という珍しいステキな曲目でした。 バタフライからMist〜までの3曲は、映画「フィオナの海」にも使われていましたが、元々有名でよく弾かれる曲だそうです。

休憩中、素晴らしかった。「こんなステキなバイオリンも聞けるなんて来てよかった」という声、声。

さて、二部で私は、もちろん歌ったのですが、かなり語りました。その内容は「思いあれば伝わる。行動すれば出会う」。実は、今、若者の間で脳科学者の茂木健一郎が人気で、丁度、1月3日の東京新聞に銅版画家の山本容子さんと対談があり、読んだのです。その内容は、いつも私たちが考えていることと同じで、でも、こんな風に脳科学者が言ってくれるととても納得できるのです。それで、記事を抜粋して紹介しました。

「今ようやく人々がクオリア(脳の存在感、質感)を感じる時代になってきていると思うんです。自分がどう感じたかを基準に生きていくとは一番大切だし、それにはある程度トレーニングが要る」
「やっぱり生命の本質って『続く』ことで、脳も心臓と同じで、実はずっと休むことなく動いているです。ひどいめにあってもあきらめないで続けているとそれがプラスになる」
「創造というのは、抑えていたものを外すこと。それが脳にも楽なことなんです。脳が活性化するというのは『印象に残る』ということ」
「言葉でも文学でも絵でも、伝えないと『思い』にならない」
「イメージして感じる力とそれを伝えられる力、それができたら、これからの世の中大丈夫だと思うんです。
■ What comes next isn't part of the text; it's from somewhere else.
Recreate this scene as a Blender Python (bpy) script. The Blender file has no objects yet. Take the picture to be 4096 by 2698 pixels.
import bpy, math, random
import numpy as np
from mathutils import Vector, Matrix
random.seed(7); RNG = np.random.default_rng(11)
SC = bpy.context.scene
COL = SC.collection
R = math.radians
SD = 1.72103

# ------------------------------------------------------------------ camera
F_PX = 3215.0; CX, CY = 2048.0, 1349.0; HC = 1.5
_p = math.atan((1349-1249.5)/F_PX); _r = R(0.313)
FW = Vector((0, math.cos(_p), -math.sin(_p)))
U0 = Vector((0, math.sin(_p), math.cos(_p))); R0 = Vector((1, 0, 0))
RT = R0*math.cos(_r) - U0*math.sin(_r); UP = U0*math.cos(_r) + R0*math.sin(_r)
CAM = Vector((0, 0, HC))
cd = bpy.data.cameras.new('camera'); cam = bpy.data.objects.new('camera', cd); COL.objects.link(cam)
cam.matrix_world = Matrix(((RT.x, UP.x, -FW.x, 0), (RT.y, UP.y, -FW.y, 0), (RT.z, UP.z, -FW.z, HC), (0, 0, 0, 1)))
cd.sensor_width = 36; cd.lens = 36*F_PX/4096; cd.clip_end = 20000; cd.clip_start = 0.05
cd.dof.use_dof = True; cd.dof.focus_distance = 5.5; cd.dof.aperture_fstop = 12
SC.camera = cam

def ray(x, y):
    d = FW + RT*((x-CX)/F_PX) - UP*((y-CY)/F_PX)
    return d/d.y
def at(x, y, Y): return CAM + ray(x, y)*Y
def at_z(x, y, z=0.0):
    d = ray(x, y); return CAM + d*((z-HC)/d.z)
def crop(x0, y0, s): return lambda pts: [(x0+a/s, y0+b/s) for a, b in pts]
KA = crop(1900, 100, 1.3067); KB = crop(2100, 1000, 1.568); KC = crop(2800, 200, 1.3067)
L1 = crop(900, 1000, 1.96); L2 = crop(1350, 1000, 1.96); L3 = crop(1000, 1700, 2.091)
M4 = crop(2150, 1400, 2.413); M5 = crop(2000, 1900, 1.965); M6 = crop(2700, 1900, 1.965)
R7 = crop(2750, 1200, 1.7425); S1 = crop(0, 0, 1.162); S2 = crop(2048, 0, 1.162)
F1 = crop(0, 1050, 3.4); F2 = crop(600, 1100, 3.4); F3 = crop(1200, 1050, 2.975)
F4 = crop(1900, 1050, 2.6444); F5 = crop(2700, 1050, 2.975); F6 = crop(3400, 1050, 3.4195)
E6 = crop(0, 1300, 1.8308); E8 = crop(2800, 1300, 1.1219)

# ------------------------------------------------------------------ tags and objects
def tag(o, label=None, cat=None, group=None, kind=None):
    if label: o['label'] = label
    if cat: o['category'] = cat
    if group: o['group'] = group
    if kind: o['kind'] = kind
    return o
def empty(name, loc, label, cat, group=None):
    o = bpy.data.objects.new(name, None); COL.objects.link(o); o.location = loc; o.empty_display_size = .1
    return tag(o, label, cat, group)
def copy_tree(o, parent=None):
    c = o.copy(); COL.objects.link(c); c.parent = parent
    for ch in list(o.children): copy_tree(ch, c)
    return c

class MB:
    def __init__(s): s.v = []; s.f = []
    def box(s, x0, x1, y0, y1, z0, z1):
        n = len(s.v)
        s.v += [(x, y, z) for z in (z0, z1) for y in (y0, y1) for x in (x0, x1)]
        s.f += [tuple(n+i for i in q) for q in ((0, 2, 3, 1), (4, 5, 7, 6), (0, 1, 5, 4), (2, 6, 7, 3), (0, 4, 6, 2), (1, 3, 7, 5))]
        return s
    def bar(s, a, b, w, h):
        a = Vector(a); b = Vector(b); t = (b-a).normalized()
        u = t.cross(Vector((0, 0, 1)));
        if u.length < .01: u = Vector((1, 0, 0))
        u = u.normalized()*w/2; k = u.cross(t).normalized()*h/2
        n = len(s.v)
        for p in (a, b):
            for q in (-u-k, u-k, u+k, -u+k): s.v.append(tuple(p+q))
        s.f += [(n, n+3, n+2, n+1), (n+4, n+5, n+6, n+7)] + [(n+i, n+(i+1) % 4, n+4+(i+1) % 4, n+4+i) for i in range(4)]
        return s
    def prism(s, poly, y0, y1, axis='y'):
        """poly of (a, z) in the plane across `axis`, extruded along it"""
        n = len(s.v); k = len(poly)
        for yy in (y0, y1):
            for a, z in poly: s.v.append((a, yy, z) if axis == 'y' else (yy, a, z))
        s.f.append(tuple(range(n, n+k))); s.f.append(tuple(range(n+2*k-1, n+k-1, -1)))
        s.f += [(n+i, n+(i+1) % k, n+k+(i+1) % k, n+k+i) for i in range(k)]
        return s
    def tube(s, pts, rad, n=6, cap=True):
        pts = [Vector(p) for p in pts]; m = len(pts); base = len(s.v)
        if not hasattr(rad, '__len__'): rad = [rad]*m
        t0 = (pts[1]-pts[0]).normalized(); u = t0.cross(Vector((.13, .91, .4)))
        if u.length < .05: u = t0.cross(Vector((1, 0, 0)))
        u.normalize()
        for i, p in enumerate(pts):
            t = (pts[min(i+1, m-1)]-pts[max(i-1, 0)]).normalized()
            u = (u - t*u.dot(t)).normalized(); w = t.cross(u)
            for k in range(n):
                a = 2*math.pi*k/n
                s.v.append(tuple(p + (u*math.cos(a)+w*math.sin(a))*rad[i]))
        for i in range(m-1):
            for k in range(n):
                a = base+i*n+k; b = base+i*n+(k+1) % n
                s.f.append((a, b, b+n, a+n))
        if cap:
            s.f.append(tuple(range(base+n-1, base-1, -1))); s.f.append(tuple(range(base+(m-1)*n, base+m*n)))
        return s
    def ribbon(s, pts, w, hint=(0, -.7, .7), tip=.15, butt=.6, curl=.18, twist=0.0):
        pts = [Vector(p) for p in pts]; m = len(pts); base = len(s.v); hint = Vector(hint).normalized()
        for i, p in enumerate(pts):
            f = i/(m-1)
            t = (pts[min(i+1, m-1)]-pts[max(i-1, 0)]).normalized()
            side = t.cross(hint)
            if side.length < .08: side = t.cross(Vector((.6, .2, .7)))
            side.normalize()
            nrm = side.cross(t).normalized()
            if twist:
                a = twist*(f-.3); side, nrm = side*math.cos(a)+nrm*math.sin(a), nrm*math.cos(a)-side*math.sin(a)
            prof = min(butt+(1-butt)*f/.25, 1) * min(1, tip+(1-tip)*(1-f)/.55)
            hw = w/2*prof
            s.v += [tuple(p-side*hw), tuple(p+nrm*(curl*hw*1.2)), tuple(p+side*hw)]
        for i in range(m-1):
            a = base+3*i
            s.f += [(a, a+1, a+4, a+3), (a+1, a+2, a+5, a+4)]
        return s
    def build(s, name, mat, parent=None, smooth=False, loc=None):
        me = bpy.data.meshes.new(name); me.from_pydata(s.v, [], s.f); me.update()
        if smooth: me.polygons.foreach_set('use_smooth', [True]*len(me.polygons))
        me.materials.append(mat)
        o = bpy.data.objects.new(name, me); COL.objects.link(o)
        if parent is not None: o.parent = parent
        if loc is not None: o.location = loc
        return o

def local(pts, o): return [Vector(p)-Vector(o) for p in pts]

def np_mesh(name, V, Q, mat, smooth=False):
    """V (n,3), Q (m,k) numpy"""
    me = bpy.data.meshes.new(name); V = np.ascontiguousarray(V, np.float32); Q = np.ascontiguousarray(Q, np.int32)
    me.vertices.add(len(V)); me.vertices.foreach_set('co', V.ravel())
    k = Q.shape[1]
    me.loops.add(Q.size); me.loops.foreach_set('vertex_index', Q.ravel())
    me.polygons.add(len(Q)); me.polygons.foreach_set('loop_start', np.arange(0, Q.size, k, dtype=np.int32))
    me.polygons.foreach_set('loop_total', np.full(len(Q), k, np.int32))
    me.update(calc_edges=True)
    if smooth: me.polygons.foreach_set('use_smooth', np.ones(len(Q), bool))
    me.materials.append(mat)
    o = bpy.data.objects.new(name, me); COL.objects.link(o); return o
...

情報に振り回されないで自分の中にあるものを大切の見つめることをしないと仮想ははぐくめないし、見えてこないと思いますね。気になるというのは、無意識の人間の脳からのメッセージなんです」
「セレンディピティ(偶然の発見に出会う幸運)というものがあるんです。予想できないことに出会えるから人間どんどん新しくなっていく」
「本当に幸運に出会いたかったら、他との違いを大切にしなければなりませんね。異なるものを大事にして、それを表現していくことです」
ちょっと視点は違うかもしれないのですが、私も、ずっと同じように考えていたことがあります。それは、春秋楽座のこと。春秋楽座を企画するとき、誰かが何か言ったり、薦められたり、何かのために開催するというふうには、開催してほしくないと思っていました。「横井久美子を呼びたい!」こう思った瞬間から、すでにイメージはその人の中で完成しているのです。その人がそう思うことが大切なのです。そのイメージを大切にした「思えば簡単にできるライブ」が春秋楽座なのです。茂木健一郎のキーワードは「クオリア」ですが、私は、その脳の感性を、「春秋楽座の発想」に重ねていたのです。

茂木健一郎の本が数冊手元にあります。これから読んでみましょう。「思いあれば伝わる。行動すれば出会う」いい言葉です。併せて私の好きな言葉「独りをおそれず、連帯を忘れず」を心に刻み、2006年を生き抜きましょう。